The budget outline unveiled Tuesday by House Republicans seeks to freeze federal salary schedules through 2015, reduces the federal workforce by 10 percent, and requires employees to pay more toward their retirement benefits.
The document, an early step in writing a federal budget for the fiscal year that begins Oct. 1, further seeks to reduce spending on non-security agencies to the levels of 2008, while accepting savings the Pentagon has proposed in its budget.
"The federal government's responsibilities are dependent on a strong federal workforce. Federal workers deserve to be compensated for their important work but pay levels, pay increases and benefit packages need to be reformed to be in line with the private-sector," says the report released by committee chairman Rep.

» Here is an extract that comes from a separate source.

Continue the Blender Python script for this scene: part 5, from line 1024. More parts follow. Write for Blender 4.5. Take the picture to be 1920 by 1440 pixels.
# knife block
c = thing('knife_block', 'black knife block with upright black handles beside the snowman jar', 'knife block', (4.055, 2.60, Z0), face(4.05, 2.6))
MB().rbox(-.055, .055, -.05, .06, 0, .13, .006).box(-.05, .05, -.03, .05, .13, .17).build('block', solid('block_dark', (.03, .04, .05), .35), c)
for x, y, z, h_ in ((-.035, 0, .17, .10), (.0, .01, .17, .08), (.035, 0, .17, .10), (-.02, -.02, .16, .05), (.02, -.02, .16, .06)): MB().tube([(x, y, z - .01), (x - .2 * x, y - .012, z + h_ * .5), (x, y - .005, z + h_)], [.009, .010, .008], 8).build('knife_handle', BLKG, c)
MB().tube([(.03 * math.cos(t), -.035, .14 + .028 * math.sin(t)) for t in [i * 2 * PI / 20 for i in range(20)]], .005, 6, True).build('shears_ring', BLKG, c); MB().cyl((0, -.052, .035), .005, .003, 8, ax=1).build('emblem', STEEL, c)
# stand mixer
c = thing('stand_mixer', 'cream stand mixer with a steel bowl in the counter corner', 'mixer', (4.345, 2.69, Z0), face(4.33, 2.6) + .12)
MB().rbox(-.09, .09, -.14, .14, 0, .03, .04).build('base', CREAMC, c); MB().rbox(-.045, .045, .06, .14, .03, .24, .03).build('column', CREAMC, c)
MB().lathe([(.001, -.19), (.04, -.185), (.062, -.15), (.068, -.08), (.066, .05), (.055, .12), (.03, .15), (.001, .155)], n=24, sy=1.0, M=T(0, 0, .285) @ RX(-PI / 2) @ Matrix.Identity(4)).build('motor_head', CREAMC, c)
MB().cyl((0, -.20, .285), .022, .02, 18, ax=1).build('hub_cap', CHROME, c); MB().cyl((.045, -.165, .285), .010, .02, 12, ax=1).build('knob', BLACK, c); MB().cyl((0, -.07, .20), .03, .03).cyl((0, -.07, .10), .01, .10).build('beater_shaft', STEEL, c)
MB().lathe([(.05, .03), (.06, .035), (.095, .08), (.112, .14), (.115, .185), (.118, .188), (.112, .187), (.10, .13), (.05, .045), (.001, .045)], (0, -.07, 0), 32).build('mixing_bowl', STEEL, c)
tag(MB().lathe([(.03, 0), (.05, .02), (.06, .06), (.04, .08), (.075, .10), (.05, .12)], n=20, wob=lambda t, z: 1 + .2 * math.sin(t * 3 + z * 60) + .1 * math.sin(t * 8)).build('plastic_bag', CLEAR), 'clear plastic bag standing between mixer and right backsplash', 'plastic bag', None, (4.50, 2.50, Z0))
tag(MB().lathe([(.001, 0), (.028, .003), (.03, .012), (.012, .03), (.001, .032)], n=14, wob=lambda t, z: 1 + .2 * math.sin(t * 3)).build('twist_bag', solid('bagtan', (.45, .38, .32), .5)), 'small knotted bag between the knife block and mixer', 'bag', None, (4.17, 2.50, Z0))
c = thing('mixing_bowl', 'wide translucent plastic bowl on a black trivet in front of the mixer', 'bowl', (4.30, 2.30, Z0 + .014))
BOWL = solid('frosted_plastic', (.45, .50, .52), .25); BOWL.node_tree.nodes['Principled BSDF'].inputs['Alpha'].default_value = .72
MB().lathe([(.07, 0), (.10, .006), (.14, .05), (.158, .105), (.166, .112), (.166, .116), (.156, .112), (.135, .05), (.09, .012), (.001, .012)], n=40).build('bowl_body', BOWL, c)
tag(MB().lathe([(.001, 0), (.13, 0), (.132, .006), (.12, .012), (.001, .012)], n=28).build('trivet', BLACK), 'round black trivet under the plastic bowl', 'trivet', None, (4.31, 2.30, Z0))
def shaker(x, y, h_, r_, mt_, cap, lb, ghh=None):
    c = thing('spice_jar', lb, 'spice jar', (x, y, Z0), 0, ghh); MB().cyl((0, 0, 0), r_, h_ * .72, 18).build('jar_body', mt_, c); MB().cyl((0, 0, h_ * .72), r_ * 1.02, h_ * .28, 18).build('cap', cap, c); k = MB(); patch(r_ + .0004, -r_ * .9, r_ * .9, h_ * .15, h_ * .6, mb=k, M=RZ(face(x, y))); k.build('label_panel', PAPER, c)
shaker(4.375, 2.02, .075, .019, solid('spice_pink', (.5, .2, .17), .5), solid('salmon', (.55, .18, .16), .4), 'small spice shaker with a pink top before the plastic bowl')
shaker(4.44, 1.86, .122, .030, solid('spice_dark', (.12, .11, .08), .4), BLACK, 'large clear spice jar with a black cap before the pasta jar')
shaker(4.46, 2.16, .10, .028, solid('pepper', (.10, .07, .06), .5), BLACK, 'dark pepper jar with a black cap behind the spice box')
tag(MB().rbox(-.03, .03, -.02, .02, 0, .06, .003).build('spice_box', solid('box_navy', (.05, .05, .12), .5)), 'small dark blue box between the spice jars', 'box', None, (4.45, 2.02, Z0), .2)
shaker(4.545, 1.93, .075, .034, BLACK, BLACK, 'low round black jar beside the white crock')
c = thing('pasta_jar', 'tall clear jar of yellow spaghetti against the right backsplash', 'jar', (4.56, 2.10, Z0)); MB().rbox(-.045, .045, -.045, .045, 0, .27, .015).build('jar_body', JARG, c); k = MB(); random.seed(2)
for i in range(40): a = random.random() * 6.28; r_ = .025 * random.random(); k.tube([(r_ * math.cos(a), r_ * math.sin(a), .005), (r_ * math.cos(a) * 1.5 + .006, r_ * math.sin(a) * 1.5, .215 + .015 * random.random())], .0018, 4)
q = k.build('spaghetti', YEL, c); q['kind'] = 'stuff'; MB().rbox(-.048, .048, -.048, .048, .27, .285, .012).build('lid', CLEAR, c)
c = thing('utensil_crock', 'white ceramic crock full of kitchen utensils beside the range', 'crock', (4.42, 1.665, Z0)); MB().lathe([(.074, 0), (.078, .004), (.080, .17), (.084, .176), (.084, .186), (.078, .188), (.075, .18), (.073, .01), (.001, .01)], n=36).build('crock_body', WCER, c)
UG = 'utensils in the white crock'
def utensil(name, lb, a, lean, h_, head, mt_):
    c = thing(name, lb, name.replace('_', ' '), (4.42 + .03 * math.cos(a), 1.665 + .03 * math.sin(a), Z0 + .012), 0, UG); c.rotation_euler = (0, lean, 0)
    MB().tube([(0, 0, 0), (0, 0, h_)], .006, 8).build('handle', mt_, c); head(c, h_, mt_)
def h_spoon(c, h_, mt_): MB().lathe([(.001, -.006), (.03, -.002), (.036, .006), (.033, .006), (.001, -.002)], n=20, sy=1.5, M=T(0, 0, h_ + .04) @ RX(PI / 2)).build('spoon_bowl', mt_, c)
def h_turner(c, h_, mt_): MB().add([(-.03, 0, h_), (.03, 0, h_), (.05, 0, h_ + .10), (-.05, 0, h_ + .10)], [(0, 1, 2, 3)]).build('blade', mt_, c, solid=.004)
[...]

Paul Ryan (R-Wis.).
The report says the government has added 155,000 federal employees since the Obama administration took office and cites data that average wages in the federal workforce "far eclipse" those of the private sector. Ryan's estimates on the growth of the federal workforce fall between official government statistics and White House budget estimates.
Congress and the White House agreed last year to freeze federal salary schedules for 2011 and 2012, although certain forms of raises remain allowed, including those based on performance and "within-grade" raises that are based primarily on longevity. Some members of the House have said they would like to prevent those types of increases as well.

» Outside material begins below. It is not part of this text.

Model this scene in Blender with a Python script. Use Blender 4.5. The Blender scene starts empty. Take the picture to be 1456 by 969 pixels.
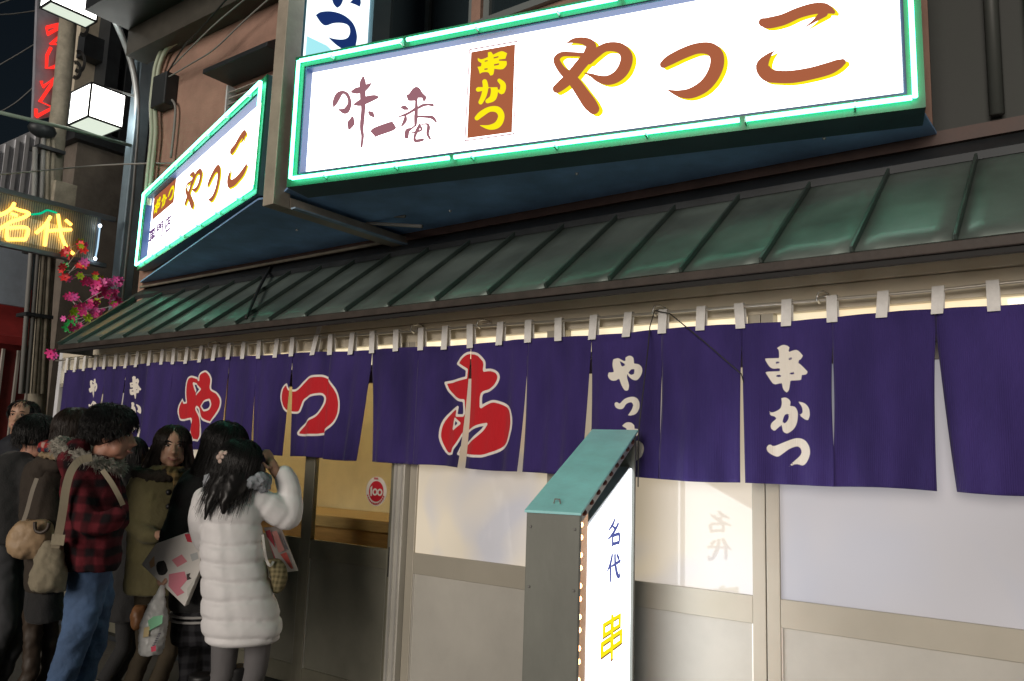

A modified hiring freeze under the budget plan would allow federal agencies to hire only one new employee for every three federal workers who retire, which the report says would cut the workforce by a tenth by 2014 through a "gradual, sensible attrition policy."

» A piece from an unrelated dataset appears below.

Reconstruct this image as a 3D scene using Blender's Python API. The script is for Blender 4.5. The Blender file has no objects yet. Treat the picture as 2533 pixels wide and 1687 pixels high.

Ryan's freeze proposal is consistent with other GOP proposals that go beyond Obama's National Bipartisan Fiscal Commission, which recommended replacing every three departures from the federal workforce with two new workers.
Government officials and federal employee organizations have challenged both the pay and jobs figures when similar numbers and arguments were raised in the recent past. They argue that official government data show that federal employees on average are substantially behind comparable private-sector jobs in salary, in part due to the more senior and more professional nature of government work, and that jobs numbers vary according to how employment is counted and in part reflect decisions made during the Bush administration.
Ryan's proposal also would require federal employees to share equally with the government the cost of their retirement benefits, a proposal mirroring one made by the fiscal commission. It mentions a "Federal Employee Pension Plan" to which employees contribute 0.8 percent of their salaries. That apparently is a reference to the Federal Employees Retirement System, in which employees pay that contribution, along with the standard Social Security contribution paid by most American workers.
There is a separate federal retirement system called the Civil Service Retirement System. Employees under that system pay 7 percent of salary but do not get Social Security coverage. It was unclear from the document whether the proposal would affect both systems.
According to Congressional Research Service figures, requiring an equal split between enrollees and the government would require increasing the employee share by about 6 percent of salary under each system.